The United States government and reactor-maker Westinghouse have entered into a landmark partnership worth US $80 billion, aimed at constructing a fleet of new nuclear reactors across the country.
Under the agreement announced on 28 October 2025, the U.S. government will facilitate financing, fast-track permitting and supportive regulatory arrangements for Westinghouse-led reactor projects. In return, once a final investment decision is made and construction contracts are in place, the government will receive a 20 % share of cash distributions by Westinghouse above US $17.5 billion.
Additionally, if Westinghouse’s market valuation exceeds US $30 billion by 1 January 2029 (or thereabouts), the government may convert its participation interest into a warrant entitling it to 20 % equity in the company.
The programme will deploy Westinghouse’s AP1000 reactor technology (and potentially smaller modular designs) across the United States.
Why this matters
- The scale of the deal reflects a major push to revive U.S. nuclear-power construction after decades of stagnation.

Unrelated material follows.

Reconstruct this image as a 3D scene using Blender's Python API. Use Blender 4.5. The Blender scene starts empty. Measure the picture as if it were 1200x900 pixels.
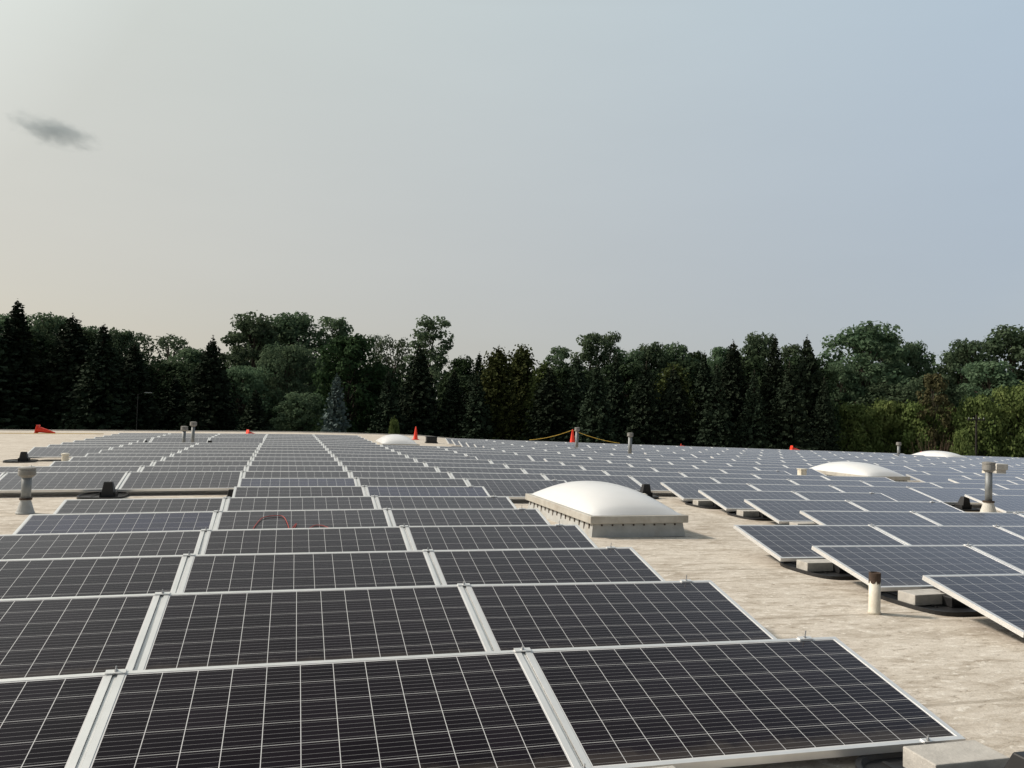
import bpy, math, random
from mathutils import Vector, Matrix
R = math.radians
random.seed(7)
scene = bpy.context.scene
col = scene.collection

# ------------------------------------------------------------------ helpers
class MB:
    """collects shapes and links them as ONE mesh object"""
    def __init__(s): s.v = []; s.f = []; s.m = []
    def quad(s, pts, mi=0):
        n = len(s.v); s.v += [tuple(p) for p in pts]; s.f.append(tuple(range(n, n + len(pts)))); s.m.append(mi)
    def box(s, x0, x1, y0, y1, z0, z1, mi=0):
        n = len(s.v)
        s.v += [(x, y, z) for z in (z0, z1) for y in (y0, y1) for x in (x0, x1)]
        for q in ((0, 2, 3, 1), (4, 5, 7, 6), (0, 1, 5, 4), (1, 3, 7, 5), (3, 2, 6, 7), (2, 0, 4, 6)):
            s.f.append(tuple(n + i for i in q)); s.m.append(mi)
    def hexa(s, P, mi=0):
        n = len(s.v); s.v += [tuple(p) for p in P]
        for q in ((0, 2, 3, 1), (4, 5, 7, 6), (0, 1, 5, 4), (1, 3, 7, 5), (3, 2, 6, 7), (2, 0, 4, 6)):
            s.f.append(tuple(n + i for i in q)); s.m.append(mi)
    def lathe(s, prof, seg=20, c=(0, 0), mi=0, cap=True):
        n = len(s.v); k = len(prof)
        for i in range(seg):
            a = 2 * math.pi * i / seg
            for r, z in prof: s.v.append((c[0] + r * math.cos(a), c[1] + r * math.sin(a), z))
        for i in range(seg):
            j = (i + 1) % seg
            for q in range(k - 1):
                s.f.append((n + i * k + q, n + j * k + q, n + j * k + q + 1, n + i * k + q + 1)); s.m.append(mi)
        if cap:
            s.f.append(tuple(n + i * k + k - 1 for i in range(seg))); s.m.append(mi)
            s.f.append(tuple(n + i * k for i in reversed(range(seg)))); s.m.append(mi)
    def tube(s, pts, r, seg=6, mi=0):
        pts = [Vector(p) for p in pts]; n = len(s.v); rs = r if isinstance(r, (list, tuple)) else [r] * len(pts)
        for i, p in enumerate(pts):
            t = (pts[min(i + 1, len(pts) - 1)] - pts[max(i - 1, 0)]).normalized()
            a = t.cross(Vector((0, 0, 1)) if abs(t.z) < .9 else Vector((1, 0, 0))).normalized(); b = t.cross(a)
            for j in range(seg):
                g = 2 * math.pi * j / seg
                s.v.append(tuple(p + rs[i] * (a * math.cos(g) + b * math.sin(g))))
        for i in range(len(pts) - 1):
            for j in range(seg):
                k = (j + 1) % seg
                s.f.append((n + i * seg + j, n + i * seg + k, n + (i + 1) * seg + k, n + (i + 1) * seg + j)); s.m.append(mi)
        s.f.append(tuple(n + j for j in reversed(range(seg)))); s.m.append(mi)
        s.f.append(tuple(n + (len(pts) - 1) * seg + j for j in range(seg))); s.m.append(mi)
    def mesh(s, name, mats, smooth=False):
        me = bpy.data.meshes.new(name); me.from_pydata(s.v, [], s.f); me.update()
        for m in (mats if isinstance(mats, (list, tuple)) else [mats]): me.materials.append(m)
        if isinstance(mats, (list, tuple)) and len(mats) > 1: me.polygons.foreach_set('material_index', s.m)
        if smooth: me.polygons.foreach_set('use_smooth', [True] * len(me.polygons))
        return me
    def build(s, name, mats, parent=None, smooth=False, bevel=0):
        o = bpy.data.objects.new(name, s.mesh(name, mats, smooth)); col.objects.link(o); o.parent = parent
        if bevel:
            b = o.modifiers.new('bevel', 'BEVEL'); b.width = bevel; b.segments = 2; b.limit_method = 'ANGLE'
        return o

def place(name, me, parent=None):
    o = bpy.data.objects.new(name, me); col.objects.link(o); o.parent = parent; return o
def tag(o, label, cat, group=None, kind=None):
    o['label'] = label; o['category'] = cat
    if group: o['group'] = group
    if kind: o['kind'] = kind
    return o
def empty(name, loc=(0, 0, 0), rz=0):
    o = bpy.data.objects.new(name, None); col.objects.link(o); o.location = loc; o.rotation_euler = (0, 0, rz)
    o.empty_display_size = .2; return o
def copy_tree(o, parent=None):
    c = o.copy(); col.objects.link(c); c.parent = parent
    for ch in list(o.children): copy_tree(ch, c)
    return c

# ------------------------------------------------------------------ materials
def mat(name):
    m = bpy.data.materials.new(name); m.use_nodes = True
    nt = m.node_tree; return m, nt, nt.nodes['Principled BSDF']
def N(nt, t, **kw):
    n = nt.nodes.new(t)
    for k, v in kw.items():
        if k in n.inputs: n.inputs[k].default_value = v
        else: setattr(n, k, v)
    return n
def math_(nt, op, a, b=None, c=None):
    n = nt.nodes.new('ShaderNodeMath'); n.operation = op
    for i, x in enumerate((a, b, c)):
        if x is None: continue
        if isinstance(x, (int, float)): n.inputs[i].default_value = x
        else: nt.links.new(x, n.inputs[i])
    return n.outputs[0]
def mixc(nt, f, a, b, mode='MIX'):
    n = nt.nodes.new('ShaderNodeMix'); n.data_type = 'RGBA'; n.blend_type = mode
    for i, x in ((0, f), (6, a), (7, b)):
        if isinstance(x, (int, float)): n.inputs[i].default_value = x
        elif isinstance(x, tuple): n.inputs[i].default_value = (*x, 1) if len(x) == 3 else x
        else: nt.links.new(x, n.inputs[i])
    return n.outputs[2]
def ramp(nt, fac, stops):
    n = nt.nodes.new('ShaderNodeValToRGB'); e = n.color_ramp.elements
    while len(e) < len(stops): e.new(.5)
    for q, (p, c) in zip(e, stops):
        q.position = p; q.color = (c, c, c, 1) if isinstance(c, (int, float)) else (*c, 1)
    nt.links.new(fac, n.inputs[0]); return n.outputs[0]
def noise(nt, vec, scale, detail=6, rough=.6, dist=0):
    n = N(nt, 'ShaderNodeTexNoise', Scale=scale, Detail=detail, Roughness=rough, Distortion=dist)
    nt.links.new(vec, n.inputs['Vector']); return n.outputs['Fac']
def coords(nt, kind='Object', scale=(1, 1, 1), rot=(0, 0, 0)):
    t = nt.nodes.new('ShaderNodeTexCoord'); mp = N(nt, 'ShaderNodeMapping', Scale=scale, Rotation=rot)
    nt.links.new(t.outputs[kind], mp.inputs['Vector']); return mp.outputs[0]
def geo(nt, scale=(1, 1, 1), rot=(0, 0, 0)):
    t = nt.nodes.new('ShaderNodeNewGeometry'); mp = N(nt, 'ShaderNodeMapping', Scale=scale, Rotation=rot)
    nt.links.new(t.outputs['Position'], mp.inputs['Vector']); return mp.outputs[0]
def bump(nt, b, h, strength, dist=.01):
    n = N(nt, 'ShaderNodeBump', Strength=strength, Distance=dist); nt.links.new(h, n.inputs['Height'])
    nt.links.new(n.outputs[0], b.inputs['Normal'])

def simple(name, colr, rough=.6, metal=0, var=.15, scale=12, bmp=0, dirt=None, world=True):
    m, nt, b = mat(name)
    v = geo(nt) if world else coords(nt)
    f = noise(nt, v, scale)
    c = mixc(nt, ramp(nt, f, [(.3, 0), (.7, 1)]), tuple(x * (1 - var) for x in colr), tuple(min(1, x * (1 + var)) for x in colr))
    if dirt:
        f2 = noise(nt, v, scale * .35, 8, .7)
        c = mixc(nt, ramp(nt, f2, [(.5, 0), (.68, .8)]), c, dirt)
    nt.links.new(c, b.inputs['Base Color'])
    b.inputs['Roughness'].default_value = rough; b.inputs['Metallic'].default_value = metal
    if bmp: bump(nt, b, noise(nt, v, scale * 5), bmp)
    return m

M = {}
M['alu'] = simple('anodised_aluminium', (.80, .80, .79), .42, .55, .06, 6, world=False)
M['rail'] = simple('rail_aluminium', (.66, .67, .67), .5, .4, .08, 6)
M['steel'] = simple('zinc_steel', (.42, .43, .44), .45, .6, .12, 40)
M['galv'] = simple('galvanised_pipe', (.24, .255, .26), .55, .35, .16, 14, dirt=(.17, .165, .15))
M['cap'] = simple('weathered_cap', (.27, .265, .25), .65, .2, .16, 18, dirt=(.22, .2, .17))
M['flash'] = simple('painted_flashing', (.60, .58, .53), .8, 0, .12, 9, .15, dirt=(.42, .37, .30))
M['pvc'] = simple('cream_pipe', (.72, .68, .58), .6, 0, .08, 10, dirt=(.50, .43, .33))
M['rust'] = simple('rusted_collar', (.055, .035, .025), .85, 0, .5, 30, .2)
M['concrete'] = simple('concrete', (.46, .44, .405), .92, 0, .14, 14, .35, dirt=(.30, .275, .24))
M['black'] = simple('black_plastic', (.012, .012, .013), .5, 0, .3, 8)
M['orange'] = simple('cone_orange', (.85, .045, .015), .5, 0, .08, 6)
M['yellow'] = simple('yellow_rope', (.75, .52, .10), .7, 0, .15, 6)
M['red'] = simple('red_cable', (.42, .035, .025), .5, 0, .15, 6)
M['curb'] = simple('curb_flashing', (.42, .43, .42), .7, .05, .14, 7, .15, dirt=(.36, .34, .30))
M['rim'] = simple('skylight_rim', (.50, .48, .43), .55, .2, .10, 9, dirt=(.36, .32, .26))
M['trunk'] = simple('bark', (.06, .047, .036), .95, 0, .3, 6, .3)
M['deadwood'] = simple('grey_twigs', (.15, .10, .07), .9, 0, .3, 6)
M['wall'] = simple('painted_block_wall', (.42, .40, .36), .85, 0, .08, 1.5, .1)
M['wood'] = simple('pole_wood', (.022, .018, .015), .9, 0, .2, 3)
M['edge'] = simple('edge_metal', (.52, .50, .46), .5, .3, .1, 2)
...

- The government’s profit-sharing and near-equity stake structure mark an unusual model of public-private partnership in critical infrastructure.
- The reactor build-out will bolster efforts to meet rising electricity demand tied to data-centres, artificial-intelligence infrastructure, grid resilience and climate goals.
Challenges & risks
- The last large U.S. reactor builds (also AP1000 units at Plant Vogtle) ran years behind schedule and billions over budget, highlighting the complexity and cost risk of new nuclear projects.
- Some safety-advocacy groups and regulatory observers caution that the strong government financial interest could blur traditional regulatory independence in overseeing reactor licensing and construction.
Next steps
- Final investment decisions and binding contracts will be required before the government’s participation interest vests.
- Project-by-project roll-out details (locations, reactor sizes, timelines) are expected in the months ahead.
- Monitoring how rapidly permitting reforms and industrial-supply-chain mobilisation occur will be key to determining whether construction schedules remain ambitious or slip.
- Tracking whether Westinghouse achieves the $30 billion valuation threshold by 2029 will determine whether the government’s equity conversion clause is triggered.
This agreement marks a significant turning point in U.S. nuclear-energy policy, blending industrial strategy, infrastructure investment and public-private partnership on an unprecedented scale.